* **Stated goal**:
Going from the top of the data below, give again each line through the one containing "person((41.9, 60.4, .05), R(200), 'person", both ends kept.

* **Stored data**:
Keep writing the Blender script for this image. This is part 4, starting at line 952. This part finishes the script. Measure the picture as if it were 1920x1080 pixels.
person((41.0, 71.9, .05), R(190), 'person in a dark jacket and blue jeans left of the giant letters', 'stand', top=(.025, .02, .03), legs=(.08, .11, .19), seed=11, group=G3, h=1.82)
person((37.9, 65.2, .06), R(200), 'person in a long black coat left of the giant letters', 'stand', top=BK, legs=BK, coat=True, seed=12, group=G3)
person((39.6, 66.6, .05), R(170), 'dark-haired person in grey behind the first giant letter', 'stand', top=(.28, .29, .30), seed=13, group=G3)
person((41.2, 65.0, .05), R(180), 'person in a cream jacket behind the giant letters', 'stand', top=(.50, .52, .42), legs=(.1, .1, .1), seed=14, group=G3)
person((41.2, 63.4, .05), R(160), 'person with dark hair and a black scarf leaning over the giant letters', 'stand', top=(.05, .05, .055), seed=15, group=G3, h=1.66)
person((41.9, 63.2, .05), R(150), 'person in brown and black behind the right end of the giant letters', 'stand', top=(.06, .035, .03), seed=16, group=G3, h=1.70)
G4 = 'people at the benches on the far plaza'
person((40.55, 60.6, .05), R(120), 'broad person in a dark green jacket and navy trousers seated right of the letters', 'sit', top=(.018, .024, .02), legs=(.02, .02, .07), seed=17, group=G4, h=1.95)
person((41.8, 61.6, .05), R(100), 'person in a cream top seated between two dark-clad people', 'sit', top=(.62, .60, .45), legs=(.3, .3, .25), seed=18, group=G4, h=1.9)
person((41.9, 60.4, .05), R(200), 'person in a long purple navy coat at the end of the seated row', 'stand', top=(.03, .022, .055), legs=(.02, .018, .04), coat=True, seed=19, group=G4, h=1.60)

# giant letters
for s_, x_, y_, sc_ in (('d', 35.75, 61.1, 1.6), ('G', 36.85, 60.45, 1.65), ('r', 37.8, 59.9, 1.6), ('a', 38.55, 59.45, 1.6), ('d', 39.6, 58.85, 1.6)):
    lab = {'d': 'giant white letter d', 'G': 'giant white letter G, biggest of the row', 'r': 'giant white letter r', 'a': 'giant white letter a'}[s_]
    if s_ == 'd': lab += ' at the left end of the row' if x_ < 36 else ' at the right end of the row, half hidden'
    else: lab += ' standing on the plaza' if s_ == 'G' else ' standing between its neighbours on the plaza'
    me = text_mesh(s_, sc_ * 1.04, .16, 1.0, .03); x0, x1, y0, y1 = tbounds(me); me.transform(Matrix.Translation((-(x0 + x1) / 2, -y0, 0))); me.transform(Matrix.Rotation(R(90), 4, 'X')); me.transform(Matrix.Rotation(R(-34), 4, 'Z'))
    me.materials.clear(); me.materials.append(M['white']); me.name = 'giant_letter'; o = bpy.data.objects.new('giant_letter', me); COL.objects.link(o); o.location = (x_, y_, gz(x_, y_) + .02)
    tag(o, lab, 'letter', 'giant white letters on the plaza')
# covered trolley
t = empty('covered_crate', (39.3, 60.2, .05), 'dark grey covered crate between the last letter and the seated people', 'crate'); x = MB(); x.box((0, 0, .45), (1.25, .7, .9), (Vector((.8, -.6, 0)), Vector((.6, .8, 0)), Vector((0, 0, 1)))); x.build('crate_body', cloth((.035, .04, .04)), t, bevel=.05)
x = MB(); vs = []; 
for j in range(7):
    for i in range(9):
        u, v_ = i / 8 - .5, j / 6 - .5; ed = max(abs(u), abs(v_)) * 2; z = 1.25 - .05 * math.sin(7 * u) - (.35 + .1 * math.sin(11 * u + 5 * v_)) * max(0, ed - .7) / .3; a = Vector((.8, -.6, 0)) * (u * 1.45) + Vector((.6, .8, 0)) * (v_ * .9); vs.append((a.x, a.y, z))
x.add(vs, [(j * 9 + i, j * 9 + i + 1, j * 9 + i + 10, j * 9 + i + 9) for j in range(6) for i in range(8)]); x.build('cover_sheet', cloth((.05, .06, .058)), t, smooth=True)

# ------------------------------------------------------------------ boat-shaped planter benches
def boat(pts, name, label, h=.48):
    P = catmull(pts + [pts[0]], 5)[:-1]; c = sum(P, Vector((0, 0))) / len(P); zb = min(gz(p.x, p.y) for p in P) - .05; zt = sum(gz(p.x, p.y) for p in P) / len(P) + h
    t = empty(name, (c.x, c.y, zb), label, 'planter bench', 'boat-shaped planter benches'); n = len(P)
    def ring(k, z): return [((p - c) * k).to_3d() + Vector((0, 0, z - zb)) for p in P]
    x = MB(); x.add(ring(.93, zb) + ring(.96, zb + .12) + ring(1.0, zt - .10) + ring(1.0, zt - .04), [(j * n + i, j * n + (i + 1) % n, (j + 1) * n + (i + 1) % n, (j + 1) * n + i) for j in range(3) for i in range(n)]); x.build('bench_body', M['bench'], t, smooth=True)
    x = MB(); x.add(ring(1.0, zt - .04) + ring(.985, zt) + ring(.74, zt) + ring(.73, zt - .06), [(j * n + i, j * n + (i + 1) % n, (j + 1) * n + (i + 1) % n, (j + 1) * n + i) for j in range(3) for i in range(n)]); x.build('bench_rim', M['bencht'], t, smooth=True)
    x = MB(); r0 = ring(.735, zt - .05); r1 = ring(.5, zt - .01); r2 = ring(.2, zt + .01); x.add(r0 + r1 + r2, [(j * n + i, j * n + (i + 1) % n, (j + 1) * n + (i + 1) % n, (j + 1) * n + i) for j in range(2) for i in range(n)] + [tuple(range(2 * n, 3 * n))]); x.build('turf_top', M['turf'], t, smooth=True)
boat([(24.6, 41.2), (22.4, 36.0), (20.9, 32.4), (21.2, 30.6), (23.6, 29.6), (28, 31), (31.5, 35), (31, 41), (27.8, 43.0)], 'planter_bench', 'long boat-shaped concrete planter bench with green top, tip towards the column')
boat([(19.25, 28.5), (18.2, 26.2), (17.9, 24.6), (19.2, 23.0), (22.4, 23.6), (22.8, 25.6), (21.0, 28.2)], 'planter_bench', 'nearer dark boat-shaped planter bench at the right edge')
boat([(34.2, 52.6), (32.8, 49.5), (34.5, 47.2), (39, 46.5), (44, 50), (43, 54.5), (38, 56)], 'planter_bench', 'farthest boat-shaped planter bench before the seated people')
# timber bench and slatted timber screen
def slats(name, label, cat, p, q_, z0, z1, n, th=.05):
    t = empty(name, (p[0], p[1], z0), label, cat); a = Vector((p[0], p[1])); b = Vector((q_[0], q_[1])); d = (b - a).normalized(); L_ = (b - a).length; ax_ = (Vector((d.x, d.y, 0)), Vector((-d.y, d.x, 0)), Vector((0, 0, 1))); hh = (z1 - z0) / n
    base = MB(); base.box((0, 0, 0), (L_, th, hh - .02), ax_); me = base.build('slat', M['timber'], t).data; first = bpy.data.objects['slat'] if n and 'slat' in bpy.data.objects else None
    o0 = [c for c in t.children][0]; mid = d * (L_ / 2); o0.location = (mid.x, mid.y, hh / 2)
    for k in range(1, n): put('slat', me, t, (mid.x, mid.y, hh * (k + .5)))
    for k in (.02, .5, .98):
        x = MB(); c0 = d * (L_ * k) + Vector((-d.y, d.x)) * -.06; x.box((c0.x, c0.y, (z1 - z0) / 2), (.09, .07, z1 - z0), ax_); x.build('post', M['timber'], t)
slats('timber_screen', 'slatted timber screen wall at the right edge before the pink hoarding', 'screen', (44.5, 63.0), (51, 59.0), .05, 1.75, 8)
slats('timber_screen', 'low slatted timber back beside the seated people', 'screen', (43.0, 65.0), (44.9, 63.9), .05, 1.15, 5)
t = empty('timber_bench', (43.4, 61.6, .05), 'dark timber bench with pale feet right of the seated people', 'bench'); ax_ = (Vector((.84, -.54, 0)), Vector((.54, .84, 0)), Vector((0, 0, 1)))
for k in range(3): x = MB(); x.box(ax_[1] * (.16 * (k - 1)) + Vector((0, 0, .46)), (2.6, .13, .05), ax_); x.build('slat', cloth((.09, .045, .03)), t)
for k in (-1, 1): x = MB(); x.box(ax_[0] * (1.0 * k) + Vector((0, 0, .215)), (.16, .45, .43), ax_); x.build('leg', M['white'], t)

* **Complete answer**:
Keep writing the Blender script for this image. This is part 4, starting at line 952. This part finishes the script. Measure the picture as if it were 1920x1080 pixels.
person((41.0, 71.9, .05), R(190), 'person in a dark jacket and blue jeans left of the giant letters', 'stand', top=(.025, .02, .03), legs=(.08, .11, .19), seed=11, group=G3, h=1.82)
person((37.9, 65.2, .06), R(200), 'person in a long black coat left of the giant letters', 'stand', top=BK, legs=BK, coat=True, seed=12, group=G3)
person((39.6, 66.6, .05), R(170), 'dark-haired person in grey behind the first giant letter', 'stand', top=(.28, .29, .30), seed=13, group=G3)
person((41.2, 65.0, .05), R(180), 'person in a cream jacket behind the giant letters', 'stand', top=(.50, .52, .42), legs=(.1, .1, .1), seed=14, group=G3)
person((41.2, 63.4, .05), R(160), 'person with dark hair and a black scarf leaning over the giant letters', 'stand', top=(.05, .05, .055), seed=15, group=G3, h=1.66)
person((41.9, 63.2, .05), R(150), 'person in brown and black behind the right end of the giant letters', 'stand', top=(.06, .035, .03), seed=16, group=G3, h=1.70)
G4 = 'people at the benches on the far plaza'
person((40.55, 60.6, .05), R(120), 'broad person in a dark green jacket and navy trousers seated right of the letters', 'sit', top=(.018, .024, .02), legs=(.02, .02, .07), seed=17, group=G4, h=1.95)
person((41.8, 61.6, .05), R(100), 'person in a cream top seated between two dark-clad people', 'sit', top=(.62, .60, .45), legs=(.3, .3, .25), seed=18, group=G4, h=1.9)
person((41.9, 60.4, .05), R(200), 'person in a long purple navy coat at the end of the seated row', 'stand', top=(.03, .022, .055), legs=(.02, .018, .04), coat=True, seed=19, group=G4, h=1.60)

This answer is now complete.